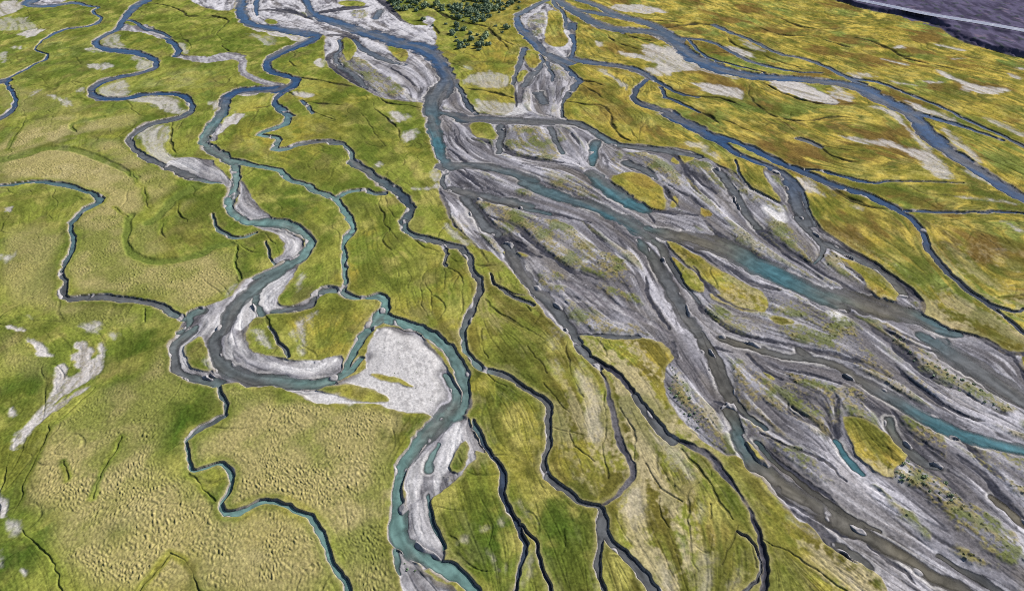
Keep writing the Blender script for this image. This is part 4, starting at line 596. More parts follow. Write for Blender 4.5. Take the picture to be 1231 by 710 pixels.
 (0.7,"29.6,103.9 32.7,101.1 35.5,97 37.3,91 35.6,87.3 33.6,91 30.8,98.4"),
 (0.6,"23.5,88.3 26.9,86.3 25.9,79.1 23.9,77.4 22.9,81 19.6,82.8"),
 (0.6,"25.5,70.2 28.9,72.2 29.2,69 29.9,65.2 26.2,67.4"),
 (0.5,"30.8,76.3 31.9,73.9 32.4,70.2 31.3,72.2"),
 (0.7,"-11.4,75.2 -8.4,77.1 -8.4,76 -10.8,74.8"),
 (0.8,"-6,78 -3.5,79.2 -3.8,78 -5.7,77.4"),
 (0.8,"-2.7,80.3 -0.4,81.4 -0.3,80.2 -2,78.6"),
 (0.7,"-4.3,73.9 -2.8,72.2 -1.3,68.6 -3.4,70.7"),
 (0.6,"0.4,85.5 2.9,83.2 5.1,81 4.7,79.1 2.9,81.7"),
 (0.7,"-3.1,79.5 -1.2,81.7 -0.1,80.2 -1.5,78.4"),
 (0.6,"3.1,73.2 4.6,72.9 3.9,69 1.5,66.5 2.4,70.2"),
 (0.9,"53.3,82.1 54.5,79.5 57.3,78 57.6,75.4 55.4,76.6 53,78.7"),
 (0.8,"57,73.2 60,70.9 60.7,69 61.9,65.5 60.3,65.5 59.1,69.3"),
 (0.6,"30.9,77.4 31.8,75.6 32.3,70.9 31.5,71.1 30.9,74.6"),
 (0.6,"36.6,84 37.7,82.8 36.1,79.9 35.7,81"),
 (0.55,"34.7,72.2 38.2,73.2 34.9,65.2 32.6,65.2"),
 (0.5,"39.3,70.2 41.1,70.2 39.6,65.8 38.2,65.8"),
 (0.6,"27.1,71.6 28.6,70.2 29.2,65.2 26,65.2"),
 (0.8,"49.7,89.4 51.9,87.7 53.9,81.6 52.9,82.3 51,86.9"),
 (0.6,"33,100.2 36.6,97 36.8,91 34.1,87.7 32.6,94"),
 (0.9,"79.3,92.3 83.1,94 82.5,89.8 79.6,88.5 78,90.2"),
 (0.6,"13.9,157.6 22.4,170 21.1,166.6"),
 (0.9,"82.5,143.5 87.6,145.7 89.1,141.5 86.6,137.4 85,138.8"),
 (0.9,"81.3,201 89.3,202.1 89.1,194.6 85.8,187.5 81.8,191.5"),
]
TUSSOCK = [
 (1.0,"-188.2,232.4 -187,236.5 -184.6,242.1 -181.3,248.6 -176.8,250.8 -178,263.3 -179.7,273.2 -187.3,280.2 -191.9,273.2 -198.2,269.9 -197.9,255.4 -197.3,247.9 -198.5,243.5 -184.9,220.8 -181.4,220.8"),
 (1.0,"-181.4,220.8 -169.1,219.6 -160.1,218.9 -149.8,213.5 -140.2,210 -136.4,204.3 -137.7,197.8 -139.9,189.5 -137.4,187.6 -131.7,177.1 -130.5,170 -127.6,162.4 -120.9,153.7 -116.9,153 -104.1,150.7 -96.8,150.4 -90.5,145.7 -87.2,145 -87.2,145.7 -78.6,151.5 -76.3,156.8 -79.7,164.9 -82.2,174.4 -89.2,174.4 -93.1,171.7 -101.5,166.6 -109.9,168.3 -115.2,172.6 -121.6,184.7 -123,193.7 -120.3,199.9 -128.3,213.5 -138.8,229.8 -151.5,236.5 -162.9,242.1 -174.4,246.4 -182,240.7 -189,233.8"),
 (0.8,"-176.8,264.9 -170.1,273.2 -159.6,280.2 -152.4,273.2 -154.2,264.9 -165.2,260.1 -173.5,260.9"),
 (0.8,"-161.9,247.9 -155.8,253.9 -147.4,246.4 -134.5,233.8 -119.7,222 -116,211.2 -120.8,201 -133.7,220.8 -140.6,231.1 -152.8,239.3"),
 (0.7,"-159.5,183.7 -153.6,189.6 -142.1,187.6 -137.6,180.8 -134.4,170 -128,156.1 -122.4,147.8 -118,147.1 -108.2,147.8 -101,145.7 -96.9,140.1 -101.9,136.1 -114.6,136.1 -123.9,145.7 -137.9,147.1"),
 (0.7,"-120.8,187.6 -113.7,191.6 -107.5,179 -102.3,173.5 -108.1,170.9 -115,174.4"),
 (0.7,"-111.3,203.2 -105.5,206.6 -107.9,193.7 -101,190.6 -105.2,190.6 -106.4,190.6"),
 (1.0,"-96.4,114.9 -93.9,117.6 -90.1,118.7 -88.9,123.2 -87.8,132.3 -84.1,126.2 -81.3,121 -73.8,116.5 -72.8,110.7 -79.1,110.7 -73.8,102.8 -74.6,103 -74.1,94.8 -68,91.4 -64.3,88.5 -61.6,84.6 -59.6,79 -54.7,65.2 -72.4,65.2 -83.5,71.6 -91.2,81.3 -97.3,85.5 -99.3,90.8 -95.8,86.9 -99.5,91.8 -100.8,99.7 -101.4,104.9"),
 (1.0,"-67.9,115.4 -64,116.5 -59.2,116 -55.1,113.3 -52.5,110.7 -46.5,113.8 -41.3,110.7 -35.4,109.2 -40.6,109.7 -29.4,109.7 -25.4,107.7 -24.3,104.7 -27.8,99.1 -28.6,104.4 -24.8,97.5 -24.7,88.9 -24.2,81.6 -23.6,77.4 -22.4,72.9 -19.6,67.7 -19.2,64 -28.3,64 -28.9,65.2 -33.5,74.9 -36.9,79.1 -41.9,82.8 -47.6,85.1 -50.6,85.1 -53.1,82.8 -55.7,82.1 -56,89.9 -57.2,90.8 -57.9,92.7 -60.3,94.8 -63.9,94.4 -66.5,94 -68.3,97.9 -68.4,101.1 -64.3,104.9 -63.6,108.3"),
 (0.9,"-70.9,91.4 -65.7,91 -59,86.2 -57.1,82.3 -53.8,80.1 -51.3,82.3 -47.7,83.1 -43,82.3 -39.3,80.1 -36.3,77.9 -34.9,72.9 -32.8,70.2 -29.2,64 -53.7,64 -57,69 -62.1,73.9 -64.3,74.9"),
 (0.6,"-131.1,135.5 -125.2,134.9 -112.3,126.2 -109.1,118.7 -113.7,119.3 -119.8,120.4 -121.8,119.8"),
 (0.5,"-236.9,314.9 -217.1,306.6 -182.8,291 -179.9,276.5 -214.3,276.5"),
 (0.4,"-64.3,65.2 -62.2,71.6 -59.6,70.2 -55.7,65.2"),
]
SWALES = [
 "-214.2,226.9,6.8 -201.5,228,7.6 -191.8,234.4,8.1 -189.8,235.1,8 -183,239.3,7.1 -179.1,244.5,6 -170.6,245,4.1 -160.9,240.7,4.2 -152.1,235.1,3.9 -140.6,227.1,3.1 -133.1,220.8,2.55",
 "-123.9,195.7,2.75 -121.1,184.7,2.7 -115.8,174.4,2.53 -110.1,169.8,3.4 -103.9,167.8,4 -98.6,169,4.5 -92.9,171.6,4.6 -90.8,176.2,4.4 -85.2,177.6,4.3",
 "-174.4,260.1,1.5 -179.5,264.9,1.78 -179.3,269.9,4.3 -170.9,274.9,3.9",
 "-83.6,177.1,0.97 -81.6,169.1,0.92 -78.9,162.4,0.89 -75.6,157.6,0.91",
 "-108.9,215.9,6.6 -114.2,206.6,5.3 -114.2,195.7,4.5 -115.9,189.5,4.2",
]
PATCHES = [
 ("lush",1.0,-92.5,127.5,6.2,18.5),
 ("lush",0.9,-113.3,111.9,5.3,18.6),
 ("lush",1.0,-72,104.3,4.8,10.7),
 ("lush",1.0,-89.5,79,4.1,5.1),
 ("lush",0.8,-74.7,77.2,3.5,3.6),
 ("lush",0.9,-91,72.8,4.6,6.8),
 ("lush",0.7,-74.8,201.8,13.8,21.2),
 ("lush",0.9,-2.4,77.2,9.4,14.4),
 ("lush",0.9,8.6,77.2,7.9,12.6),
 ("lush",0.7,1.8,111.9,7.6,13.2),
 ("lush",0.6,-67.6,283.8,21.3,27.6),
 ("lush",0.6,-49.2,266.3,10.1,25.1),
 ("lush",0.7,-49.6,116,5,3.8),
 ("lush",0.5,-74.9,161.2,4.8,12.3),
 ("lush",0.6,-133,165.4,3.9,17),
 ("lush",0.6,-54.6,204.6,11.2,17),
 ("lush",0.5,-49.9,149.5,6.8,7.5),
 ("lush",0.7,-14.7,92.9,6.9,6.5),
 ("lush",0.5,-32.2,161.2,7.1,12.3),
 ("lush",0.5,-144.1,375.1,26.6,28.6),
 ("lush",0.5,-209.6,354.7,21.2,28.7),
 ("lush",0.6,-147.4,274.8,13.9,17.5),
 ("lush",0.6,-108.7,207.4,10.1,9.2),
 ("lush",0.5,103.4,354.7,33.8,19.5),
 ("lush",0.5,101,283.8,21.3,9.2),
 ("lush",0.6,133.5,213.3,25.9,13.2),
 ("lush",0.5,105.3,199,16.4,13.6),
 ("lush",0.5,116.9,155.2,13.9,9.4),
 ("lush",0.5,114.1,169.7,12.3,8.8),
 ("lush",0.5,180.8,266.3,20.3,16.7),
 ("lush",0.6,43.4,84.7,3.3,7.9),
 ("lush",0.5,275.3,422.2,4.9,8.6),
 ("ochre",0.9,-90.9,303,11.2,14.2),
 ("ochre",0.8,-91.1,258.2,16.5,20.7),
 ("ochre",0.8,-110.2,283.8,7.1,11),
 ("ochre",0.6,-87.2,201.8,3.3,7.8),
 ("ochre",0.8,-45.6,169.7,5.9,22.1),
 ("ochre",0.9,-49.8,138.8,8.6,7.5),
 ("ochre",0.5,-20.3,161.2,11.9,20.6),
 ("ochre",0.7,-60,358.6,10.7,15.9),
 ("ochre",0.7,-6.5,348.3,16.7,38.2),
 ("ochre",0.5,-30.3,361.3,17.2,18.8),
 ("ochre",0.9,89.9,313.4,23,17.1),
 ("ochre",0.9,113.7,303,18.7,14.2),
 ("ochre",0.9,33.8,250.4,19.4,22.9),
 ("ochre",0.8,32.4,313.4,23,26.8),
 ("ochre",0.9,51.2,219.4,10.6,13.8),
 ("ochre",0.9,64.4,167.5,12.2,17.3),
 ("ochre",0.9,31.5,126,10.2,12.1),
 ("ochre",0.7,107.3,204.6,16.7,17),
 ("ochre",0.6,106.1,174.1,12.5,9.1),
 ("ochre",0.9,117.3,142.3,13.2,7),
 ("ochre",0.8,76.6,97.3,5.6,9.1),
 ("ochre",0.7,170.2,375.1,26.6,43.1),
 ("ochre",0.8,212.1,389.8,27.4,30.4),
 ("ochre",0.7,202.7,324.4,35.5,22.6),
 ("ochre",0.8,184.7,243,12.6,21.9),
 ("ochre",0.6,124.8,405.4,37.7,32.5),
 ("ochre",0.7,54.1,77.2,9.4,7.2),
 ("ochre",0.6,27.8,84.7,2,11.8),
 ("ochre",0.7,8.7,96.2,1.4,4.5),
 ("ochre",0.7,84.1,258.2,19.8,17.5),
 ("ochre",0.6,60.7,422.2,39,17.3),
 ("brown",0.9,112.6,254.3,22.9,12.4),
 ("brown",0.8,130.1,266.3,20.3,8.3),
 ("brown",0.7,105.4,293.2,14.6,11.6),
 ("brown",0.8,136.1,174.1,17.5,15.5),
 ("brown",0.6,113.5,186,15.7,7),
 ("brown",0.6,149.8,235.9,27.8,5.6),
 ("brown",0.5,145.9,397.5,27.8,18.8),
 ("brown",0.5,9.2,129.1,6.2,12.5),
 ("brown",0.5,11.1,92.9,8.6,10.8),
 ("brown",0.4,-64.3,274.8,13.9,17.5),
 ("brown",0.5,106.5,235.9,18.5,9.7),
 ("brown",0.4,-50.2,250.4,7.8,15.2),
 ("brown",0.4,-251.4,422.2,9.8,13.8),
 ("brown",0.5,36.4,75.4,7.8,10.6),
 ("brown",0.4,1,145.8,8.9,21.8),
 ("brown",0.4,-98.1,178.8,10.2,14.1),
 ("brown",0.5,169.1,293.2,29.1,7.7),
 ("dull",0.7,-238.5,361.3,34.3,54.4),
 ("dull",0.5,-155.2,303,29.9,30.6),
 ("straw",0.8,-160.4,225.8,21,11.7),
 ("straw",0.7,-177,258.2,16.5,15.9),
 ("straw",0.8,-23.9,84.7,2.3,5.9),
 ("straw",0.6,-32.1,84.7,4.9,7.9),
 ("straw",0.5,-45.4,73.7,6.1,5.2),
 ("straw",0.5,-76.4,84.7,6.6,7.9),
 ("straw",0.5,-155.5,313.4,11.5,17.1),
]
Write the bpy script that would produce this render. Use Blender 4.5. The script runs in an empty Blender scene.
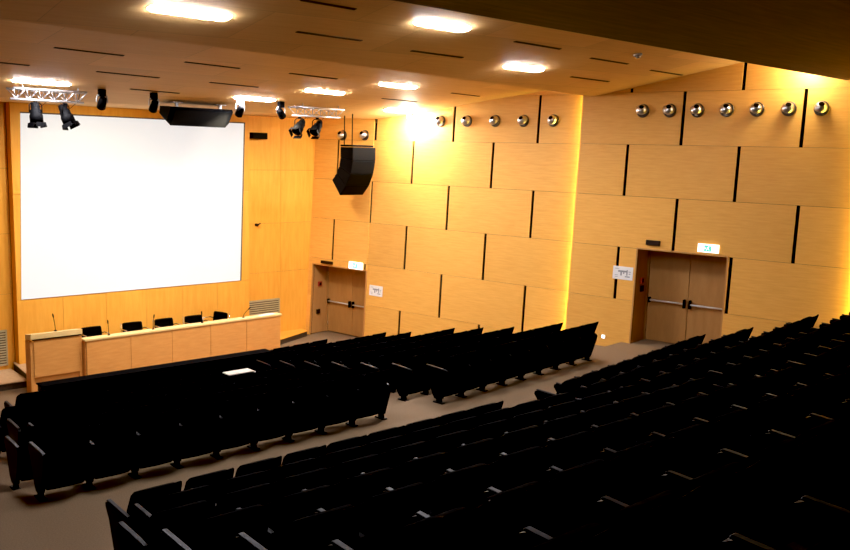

========

__Task brief__. Every line of the listing that holds "this" should be found and copied.

__Exercise answer__.
Keep writing the Blender script for this image. This is part 4, starting at line 596. More parts follow. Write for Blender 4.5. Take the picture to be 1231 by 710 pixels.
Write the bpy script that would produce this render. Use Blender 4.5. The script runs in an empty Blender scene.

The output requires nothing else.